Having regard to the object, the scope and the wording of Order XIII it becomes obvious that the word "may" in the first sentence of paragraph (b) has a compulsory meaning. In paragraph (a) the word "may" is permissive, the plaintiff being offered an alternative venue. This also applies to the second sentence of paragraph (b). If the permissive meaning were given to the word "may" in the first sentence of paragraph (b) then there is no need to refer to the district in which a defendant resides or carries on business, the alternative being any court in the Colony, an interpretation which has only to be stated to be shown to be fallacious.
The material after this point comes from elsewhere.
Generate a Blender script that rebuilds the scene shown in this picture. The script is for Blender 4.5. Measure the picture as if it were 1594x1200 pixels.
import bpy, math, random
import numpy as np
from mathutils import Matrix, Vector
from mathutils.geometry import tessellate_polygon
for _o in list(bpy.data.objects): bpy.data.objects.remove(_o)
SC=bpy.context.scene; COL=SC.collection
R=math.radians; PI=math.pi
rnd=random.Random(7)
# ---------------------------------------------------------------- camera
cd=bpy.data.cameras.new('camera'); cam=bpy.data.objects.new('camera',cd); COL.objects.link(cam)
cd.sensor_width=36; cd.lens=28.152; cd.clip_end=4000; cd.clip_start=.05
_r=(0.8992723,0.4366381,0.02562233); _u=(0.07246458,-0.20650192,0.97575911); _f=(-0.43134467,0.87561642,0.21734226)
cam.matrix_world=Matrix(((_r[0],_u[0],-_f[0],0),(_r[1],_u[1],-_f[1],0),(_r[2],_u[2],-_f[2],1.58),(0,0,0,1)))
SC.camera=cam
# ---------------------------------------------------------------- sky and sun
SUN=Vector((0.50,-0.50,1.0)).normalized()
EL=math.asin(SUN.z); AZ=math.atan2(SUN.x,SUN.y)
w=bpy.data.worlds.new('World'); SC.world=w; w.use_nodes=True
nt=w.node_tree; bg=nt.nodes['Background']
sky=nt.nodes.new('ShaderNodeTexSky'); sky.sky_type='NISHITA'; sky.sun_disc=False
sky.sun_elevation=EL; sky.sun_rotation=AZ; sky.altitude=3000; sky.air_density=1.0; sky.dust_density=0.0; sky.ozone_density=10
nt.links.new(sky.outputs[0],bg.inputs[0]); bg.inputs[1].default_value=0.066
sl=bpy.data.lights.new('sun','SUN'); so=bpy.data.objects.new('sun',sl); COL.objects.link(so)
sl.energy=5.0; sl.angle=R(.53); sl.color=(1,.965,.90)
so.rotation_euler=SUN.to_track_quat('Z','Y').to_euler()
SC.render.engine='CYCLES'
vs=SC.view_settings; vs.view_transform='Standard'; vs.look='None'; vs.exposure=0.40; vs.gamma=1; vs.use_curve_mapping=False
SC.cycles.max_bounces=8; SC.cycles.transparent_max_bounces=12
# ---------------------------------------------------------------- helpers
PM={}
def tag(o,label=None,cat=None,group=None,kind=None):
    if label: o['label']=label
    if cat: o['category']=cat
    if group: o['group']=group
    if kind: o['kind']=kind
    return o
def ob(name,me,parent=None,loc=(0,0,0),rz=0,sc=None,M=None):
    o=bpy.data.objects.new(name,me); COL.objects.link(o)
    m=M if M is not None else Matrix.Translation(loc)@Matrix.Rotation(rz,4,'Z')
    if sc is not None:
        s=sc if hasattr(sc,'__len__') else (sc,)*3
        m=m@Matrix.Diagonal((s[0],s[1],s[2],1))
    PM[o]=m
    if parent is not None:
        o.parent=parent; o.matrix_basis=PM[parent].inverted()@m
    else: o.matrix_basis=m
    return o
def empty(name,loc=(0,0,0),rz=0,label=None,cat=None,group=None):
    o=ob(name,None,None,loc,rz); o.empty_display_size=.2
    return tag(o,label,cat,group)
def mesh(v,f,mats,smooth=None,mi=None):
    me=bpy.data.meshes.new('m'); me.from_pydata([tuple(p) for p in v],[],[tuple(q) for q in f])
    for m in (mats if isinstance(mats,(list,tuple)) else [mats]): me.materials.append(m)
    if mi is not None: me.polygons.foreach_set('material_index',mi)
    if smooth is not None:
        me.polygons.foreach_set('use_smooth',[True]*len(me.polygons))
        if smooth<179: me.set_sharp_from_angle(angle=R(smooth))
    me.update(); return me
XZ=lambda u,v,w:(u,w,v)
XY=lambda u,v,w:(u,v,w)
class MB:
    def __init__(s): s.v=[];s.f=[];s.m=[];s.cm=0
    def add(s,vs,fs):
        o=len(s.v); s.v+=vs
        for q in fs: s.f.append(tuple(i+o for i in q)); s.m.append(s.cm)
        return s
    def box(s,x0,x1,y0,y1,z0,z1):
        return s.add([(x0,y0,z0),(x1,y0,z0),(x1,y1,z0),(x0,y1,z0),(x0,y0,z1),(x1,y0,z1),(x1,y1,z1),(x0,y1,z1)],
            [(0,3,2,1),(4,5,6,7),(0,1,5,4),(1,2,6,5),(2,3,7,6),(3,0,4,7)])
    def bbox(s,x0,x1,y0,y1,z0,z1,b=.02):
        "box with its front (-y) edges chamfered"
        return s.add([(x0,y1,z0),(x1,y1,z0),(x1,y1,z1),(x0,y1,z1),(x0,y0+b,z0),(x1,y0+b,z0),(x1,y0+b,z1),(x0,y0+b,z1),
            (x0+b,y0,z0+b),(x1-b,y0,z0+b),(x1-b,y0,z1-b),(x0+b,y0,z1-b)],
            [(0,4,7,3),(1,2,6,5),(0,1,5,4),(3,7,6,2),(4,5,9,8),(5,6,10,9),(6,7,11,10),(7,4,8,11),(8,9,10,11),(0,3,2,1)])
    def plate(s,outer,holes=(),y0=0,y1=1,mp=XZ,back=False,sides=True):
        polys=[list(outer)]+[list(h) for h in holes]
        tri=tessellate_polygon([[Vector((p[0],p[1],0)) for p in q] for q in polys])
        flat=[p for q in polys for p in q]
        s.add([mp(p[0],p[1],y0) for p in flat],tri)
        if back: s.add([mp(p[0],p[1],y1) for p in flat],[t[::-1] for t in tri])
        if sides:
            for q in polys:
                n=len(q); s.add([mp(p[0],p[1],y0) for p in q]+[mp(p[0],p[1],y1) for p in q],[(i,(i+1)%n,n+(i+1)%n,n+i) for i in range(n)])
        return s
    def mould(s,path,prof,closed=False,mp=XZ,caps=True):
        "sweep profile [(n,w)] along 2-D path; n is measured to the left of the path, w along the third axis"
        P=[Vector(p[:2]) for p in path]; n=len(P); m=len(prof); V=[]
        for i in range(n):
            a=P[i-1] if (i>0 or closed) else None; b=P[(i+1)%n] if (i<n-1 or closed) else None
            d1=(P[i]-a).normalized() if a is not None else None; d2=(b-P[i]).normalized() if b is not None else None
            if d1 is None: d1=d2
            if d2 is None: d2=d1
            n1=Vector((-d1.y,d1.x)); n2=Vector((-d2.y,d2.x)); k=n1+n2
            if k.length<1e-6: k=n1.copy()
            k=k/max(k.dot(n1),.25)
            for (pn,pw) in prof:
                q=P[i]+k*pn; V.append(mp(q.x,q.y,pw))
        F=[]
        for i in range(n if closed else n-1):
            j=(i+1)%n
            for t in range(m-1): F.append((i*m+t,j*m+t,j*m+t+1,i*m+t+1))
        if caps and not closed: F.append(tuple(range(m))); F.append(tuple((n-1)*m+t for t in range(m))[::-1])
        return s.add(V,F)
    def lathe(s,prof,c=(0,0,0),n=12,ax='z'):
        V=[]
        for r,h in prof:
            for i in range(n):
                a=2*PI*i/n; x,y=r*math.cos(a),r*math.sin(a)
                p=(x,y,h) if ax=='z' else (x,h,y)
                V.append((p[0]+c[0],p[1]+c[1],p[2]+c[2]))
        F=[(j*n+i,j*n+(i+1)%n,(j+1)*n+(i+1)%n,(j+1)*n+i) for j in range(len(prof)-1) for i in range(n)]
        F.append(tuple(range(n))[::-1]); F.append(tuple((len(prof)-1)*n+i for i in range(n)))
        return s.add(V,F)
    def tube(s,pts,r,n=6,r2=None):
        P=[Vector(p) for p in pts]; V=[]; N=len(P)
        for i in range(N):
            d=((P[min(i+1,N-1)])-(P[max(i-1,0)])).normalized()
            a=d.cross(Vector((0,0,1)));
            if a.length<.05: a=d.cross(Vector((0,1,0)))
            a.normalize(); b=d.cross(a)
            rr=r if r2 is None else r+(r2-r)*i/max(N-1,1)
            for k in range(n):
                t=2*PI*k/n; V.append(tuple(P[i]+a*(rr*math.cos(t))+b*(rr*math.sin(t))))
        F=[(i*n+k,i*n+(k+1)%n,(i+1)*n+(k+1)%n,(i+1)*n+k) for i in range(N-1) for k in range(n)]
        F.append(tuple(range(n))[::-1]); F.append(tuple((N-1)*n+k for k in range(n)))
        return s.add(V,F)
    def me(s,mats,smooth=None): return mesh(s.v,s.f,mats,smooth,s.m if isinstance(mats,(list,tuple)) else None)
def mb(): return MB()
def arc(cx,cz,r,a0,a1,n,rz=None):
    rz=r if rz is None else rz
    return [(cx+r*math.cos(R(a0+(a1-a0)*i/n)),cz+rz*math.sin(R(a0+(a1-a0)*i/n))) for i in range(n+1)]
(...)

It follows, therefore, that the proper court in which this suit should have been commenced was that of Lautoka. (Subject, of course, to the question of fact as to whether the appellant carried on business in the district of Suva, a matter in respect of which there was no evidence against that of the appellant and which was not raised before the learned magistrate).
Since the Appellant had pleaded specially in objection to the jurisdiction within the proper time the suit could not be tried in the First Class Magistrate's Court at Suva. The learned Magistrate was accordingly left with no alternative but to follow the procedure provided by Section 33 of the Magistrates' Courts Ordinance and report the cause to the Supreme Court and in that event the provisions of paragraph (d) of Order XIII come into effect.
The appeal is allowed. The decision of the learned Magistrate is set aside and the case is remitted to the learned Magistrate with a direction to report the cause to the Supreme Court under Section 33 of the Magistrates' Courts Ordinance.
The Respondents will pay the Appellant's costs here and in the Court below.
Appeal allowed.
[1] Magistrates' Courts Ordinance (Cap. 5) s.33: "Subject to the provisions of the Criminal Procedure Code, a magistrate may, of his own motion, or on the application of any person concerned, report to the Supreme Court the pendency of any cause or matter which in the opinion of such magistrate ought for any reason to be transferred from his court to any other magistrate's court or to the Supreme Court. The Supreme Court shall direct in what mode and where the cause or matter shall be heard and determined."